▶ **SOURCE DATA**

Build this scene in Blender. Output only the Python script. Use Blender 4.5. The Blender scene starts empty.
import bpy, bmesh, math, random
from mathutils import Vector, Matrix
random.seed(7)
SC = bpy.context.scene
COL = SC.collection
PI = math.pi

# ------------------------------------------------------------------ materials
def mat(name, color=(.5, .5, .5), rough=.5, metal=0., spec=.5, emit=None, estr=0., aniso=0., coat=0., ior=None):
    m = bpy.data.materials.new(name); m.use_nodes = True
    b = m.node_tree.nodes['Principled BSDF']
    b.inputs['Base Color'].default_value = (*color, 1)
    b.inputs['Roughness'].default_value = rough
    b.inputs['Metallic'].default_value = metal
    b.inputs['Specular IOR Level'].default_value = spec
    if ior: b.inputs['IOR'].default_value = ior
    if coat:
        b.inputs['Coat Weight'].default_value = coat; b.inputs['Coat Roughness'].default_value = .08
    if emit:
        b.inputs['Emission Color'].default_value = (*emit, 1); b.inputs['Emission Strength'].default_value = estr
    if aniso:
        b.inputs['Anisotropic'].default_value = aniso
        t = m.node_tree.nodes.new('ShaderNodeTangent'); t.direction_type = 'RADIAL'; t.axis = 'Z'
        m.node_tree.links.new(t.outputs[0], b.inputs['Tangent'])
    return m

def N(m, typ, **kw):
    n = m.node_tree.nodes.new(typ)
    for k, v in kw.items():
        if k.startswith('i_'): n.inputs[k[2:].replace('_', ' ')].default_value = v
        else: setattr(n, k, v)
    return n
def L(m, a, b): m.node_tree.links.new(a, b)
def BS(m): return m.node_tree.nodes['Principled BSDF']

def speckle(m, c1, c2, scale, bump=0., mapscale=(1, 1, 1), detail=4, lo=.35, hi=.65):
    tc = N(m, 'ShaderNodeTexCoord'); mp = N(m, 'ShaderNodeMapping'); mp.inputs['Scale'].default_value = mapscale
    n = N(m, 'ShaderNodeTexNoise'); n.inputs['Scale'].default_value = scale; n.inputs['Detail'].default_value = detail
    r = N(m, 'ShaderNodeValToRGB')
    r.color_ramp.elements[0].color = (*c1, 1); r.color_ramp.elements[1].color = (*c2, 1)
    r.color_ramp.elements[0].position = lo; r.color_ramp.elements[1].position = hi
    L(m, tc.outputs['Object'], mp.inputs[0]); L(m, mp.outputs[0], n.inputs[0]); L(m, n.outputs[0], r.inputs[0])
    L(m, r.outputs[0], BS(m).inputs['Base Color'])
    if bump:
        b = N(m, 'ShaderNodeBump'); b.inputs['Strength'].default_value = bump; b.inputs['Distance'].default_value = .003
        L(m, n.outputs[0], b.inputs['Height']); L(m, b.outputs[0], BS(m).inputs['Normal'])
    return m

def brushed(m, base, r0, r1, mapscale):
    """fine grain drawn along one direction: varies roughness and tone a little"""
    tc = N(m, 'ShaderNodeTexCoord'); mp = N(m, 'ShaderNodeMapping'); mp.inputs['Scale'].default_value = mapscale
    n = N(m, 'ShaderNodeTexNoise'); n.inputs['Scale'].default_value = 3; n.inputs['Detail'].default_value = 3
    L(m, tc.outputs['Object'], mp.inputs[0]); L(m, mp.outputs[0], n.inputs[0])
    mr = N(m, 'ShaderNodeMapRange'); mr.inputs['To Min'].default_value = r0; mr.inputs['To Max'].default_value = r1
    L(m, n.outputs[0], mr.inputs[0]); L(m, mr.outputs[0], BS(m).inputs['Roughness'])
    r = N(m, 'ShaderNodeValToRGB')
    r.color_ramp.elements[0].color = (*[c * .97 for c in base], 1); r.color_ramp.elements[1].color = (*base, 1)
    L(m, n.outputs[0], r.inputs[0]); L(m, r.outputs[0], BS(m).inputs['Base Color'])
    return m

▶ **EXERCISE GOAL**
Output the listing above without altering a single character.

▶ **RESULT OF THIS TASK**
Build this scene in Blender. Output only the Python script. Use Blender 4.5. The Blender scene starts empty.
import bpy, bmesh, math, random
from mathutils import Vector, Matrix
random.seed(7)
SC = bpy.context.scene
COL = SC.collection
PI = math.pi

# ------------------------------------------------------------------ materials
def mat(name, color=(.5, .5, .5), rough=.5, metal=0., spec=.5, emit=None, estr=0., aniso=0., coat=0., ior=None):
    m = bpy.data.materials.new(name); m.use_nodes = True
    b = m.node_tree.nodes['Principled BSDF']
    b.inputs['Base Color'].default_value = (*color, 1)
    b.inputs['Roughness'].default_value = rough
    b.inputs['Metallic'].default_value = metal
    b.inputs['Specular IOR Level'].default_value = spec
    if ior: b.inputs['IOR'].default_value = ior
    if coat:
        b.inputs['Coat Weight'].default_value = coat; b.inputs['Coat Roughness'].default_value = .08
    if emit:
        b.inputs['Emission Color'].default_value = (*emit, 1); b.inputs['Emission Strength'].default_value = estr
    if aniso:
        b.inputs['Anisotropic'].default_value = aniso
        t = m.node_tree.nodes.new('ShaderNodeTangent'); t.direction_type = 'RADIAL'; t.axis = 'Z'
        m.node_tree.links.new(t.outputs[0], b.inputs['Tangent'])
    return m

def N(m, typ, **kw):
    n = m.node_tree.nodes.new(typ)
    for k, v in kw.items():
        if k.startswith('i_'): n.inputs[k[2:].replace('_', ' ')].default_value = v
        else: setattr(n, k, v)
    return n
def L(m, a, b): m.node_tree.links.new(a, b)
def BS(m): return m.node_tree.nodes['Principled BSDF']

def speckle(m, c1, c2, scale, bump=0., mapscale=(1, 1, 1), detail=4, lo=.35, hi=.65):
    tc = N(m, 'ShaderNodeTexCoord'); mp = N(m, 'ShaderNodeMapping'); mp.inputs['Scale'].default_value = mapscale
    n = N(m, 'ShaderNodeTexNoise'); n.inputs['Scale'].default_value = scale; n.inputs['Detail'].default_value = detail
    r = N(m, 'ShaderNodeValToRGB')
    r.color_ramp.elements[0].color = (*c1, 1); r.color_ramp.elements[1].color = (*c2, 1)
    r.color_ramp.elements[0].position = lo; r.color_ramp.elements[1].position = hi
    L(m, tc.outputs['Object'], mp.inputs[0]); L(m, mp.outputs[0], n.inputs[0]); L(m, n.outputs[0], r.inputs[0])
    L(m, r.outputs[0], BS(m).inputs['Base Color'])
    if bump:
        b = N(m, 'ShaderNodeBump'); b.inputs['Strength'].default_value = bump; b.inputs['Distance'].default_value = .003
        L(m, n.outputs[0], b.inputs['Height']); L(m, b.outputs[0], BS(m).inputs['Normal'])
    return m

def brushed(m, base, r0, r1, mapscale):
    """fine grain drawn along one direction: varies roughness and tone a little"""
    tc = N(m, 'ShaderNodeTexCoord'); mp = N(m, 'ShaderNodeMapping'); mp.inputs['Scale'].default_value = mapscale
    n = N(m, 'ShaderNodeTexNoise'); n.inputs['Scale'].default_value = 3; n.inputs['Detail'].default_value = 3
    L(m, tc.outputs['Object'], mp.inputs[0]); L(m, mp.outputs[0], n.inputs[0])
    mr = N(m, 'ShaderNodeMapRange'); mr.inputs['To Min'].default_value = r0; mr.inputs['To Max'].default_value = r1
    L(m, n.outputs[0], mr.inputs[0]); L(m, mr.outputs[0], BS(m).inputs['Roughness'])
    r = N(m, 'ShaderNodeValToRGB')
    r.color_ramp.elements[0].color = (*[c * .97 for c in base], 1); r.color_ramp.elements[1].color = (*base, 1)
    L(m, n.outputs[0], r.inputs[0]); L(m, r.outputs[0], BS(m).inputs['Base Color'])
    return m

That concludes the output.